Java EE 7 and Cloud Computing

JSR for Java EE 7

Java EE 7 will further enhance the Java EE platform for cloud environments. As a result, Java EE 7 based applications and products will be able to more easily operate on private or public clouds and deliver their functionality as a service with support for features such as multi-tenancy and elasticity (horizontal scaling).

Java EE 7 as a Cloud Consumer
As per the press release, the latest submission for Java EE 7 compliments the JSR 339, which is for the Java API for RESTful Web Services. This JSR will develop the next version of JAX-RS, the API for RESTful (Representational State Transfer) Web Services in the Java Platform.

Representational State Transfer (REST) is an architectural style for distributed hypermedia systems, such as the World Wide Web. Central to the RESTful architecture is the concept of resources identified by universal resource identifiers (URIs). These resources can be manipulated using a standard interface, such as HTTP, and information is exchanged using representations of these resources.

All the major cloud platform providers support RESTful Web Services and with JSR 339, Java EE is positioned to be a cloud consumer for all types of cloud-based resources.

Java EE 7 as a Cloud Integrator
JBI standardizes a way of assembling and binding the components making up an application.

JBI defines a container that can host components. Two kinds of components can be plugged into a JBI environment:

  1. Service engines provide logic in the environment, such as XSL (Extensible Stylesheet Language) transformation or BPEL (Business Process Execution Language) orchestration.
  2. Binding components are sort of "connectors" to external services or applications. They allow communication with various protocols, such as SOAP, REST, Java Message Service, or ebXML.

JBI is built on top of state-of-the-art SOA standards: service definitions are described in WSDL (Web Services Description Language) and components exchange XML messages in a document-oriented-model way.

Together with consuming APIs for REST-based Services and JBI, Java EE 7 can be positioned as a cloud integrator platform. However, we need to see the final specification on the exact options for cloud integration in Java EE 7.

Java EE 7 as a Cloud Provider
While the options for a cloud consumer and integrator do exist in Java EE in different forms in the earlier versions, the new add-ons to position Java EE 7 as a cloud provider are a major boost to the platform. The following are the expected major features in relation to Java EE 7 as a cloud provider.

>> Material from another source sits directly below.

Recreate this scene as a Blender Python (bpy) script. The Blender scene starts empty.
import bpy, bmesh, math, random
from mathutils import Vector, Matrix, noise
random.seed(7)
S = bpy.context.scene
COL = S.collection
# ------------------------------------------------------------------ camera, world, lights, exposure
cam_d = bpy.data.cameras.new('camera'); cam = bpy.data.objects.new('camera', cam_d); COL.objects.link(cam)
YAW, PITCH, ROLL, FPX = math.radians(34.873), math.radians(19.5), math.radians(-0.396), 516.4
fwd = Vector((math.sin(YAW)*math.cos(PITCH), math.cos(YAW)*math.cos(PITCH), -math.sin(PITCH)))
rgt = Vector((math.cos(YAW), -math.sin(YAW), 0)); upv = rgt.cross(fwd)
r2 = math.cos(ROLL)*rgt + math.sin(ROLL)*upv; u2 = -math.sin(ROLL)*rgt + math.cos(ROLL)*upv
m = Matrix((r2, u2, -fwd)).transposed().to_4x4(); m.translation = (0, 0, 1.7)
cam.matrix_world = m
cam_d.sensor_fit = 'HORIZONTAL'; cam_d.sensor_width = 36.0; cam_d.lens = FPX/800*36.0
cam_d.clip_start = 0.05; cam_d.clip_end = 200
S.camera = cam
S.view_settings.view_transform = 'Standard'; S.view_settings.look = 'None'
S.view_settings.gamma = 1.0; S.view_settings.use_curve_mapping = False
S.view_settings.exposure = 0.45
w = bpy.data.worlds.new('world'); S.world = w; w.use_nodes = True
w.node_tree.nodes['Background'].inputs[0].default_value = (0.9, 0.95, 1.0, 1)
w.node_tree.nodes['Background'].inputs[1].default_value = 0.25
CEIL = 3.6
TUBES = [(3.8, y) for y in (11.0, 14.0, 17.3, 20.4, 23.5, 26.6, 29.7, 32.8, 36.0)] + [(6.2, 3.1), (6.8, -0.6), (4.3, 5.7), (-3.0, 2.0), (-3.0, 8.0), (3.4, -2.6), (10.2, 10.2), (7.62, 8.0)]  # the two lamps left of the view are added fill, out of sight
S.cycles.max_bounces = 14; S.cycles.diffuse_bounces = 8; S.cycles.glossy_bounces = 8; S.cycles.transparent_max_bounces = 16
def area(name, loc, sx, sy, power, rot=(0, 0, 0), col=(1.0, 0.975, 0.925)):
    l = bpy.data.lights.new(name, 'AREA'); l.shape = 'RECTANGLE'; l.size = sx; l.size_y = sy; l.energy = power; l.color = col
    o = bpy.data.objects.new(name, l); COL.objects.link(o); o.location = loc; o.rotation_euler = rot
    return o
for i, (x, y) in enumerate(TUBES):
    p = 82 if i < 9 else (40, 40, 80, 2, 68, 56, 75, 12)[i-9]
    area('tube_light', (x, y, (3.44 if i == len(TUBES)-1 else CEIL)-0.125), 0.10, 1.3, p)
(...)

  • The Java EE platform architecture to take into account the operational impact of the cloud, more specifically by defining new roles that arise in that model, such as a PaaS administrator.
  • The Java EE platform may also establish a set of constraints that applications that wish to take advantage of PaaS-specific features, such as multi-tenancy, may have to obey and provide a way for applications to identify themselves as designed for cloud environments.
  • All resource manager-related APIs, such as JPA, JDBC and JMS, will be updated to enable multi-tenancy. The programming model may be refined as well, for example, by introducing connectionless versions of the major APIs.
  • Java EE will define a descriptor for application metadata to enable developers to describe certain characteristics of their applications that are essential for the purpose of running them in a PaaS environment. These may include being multi tenancy-enabled, resources sharing, quality of service information, dependencies between applications.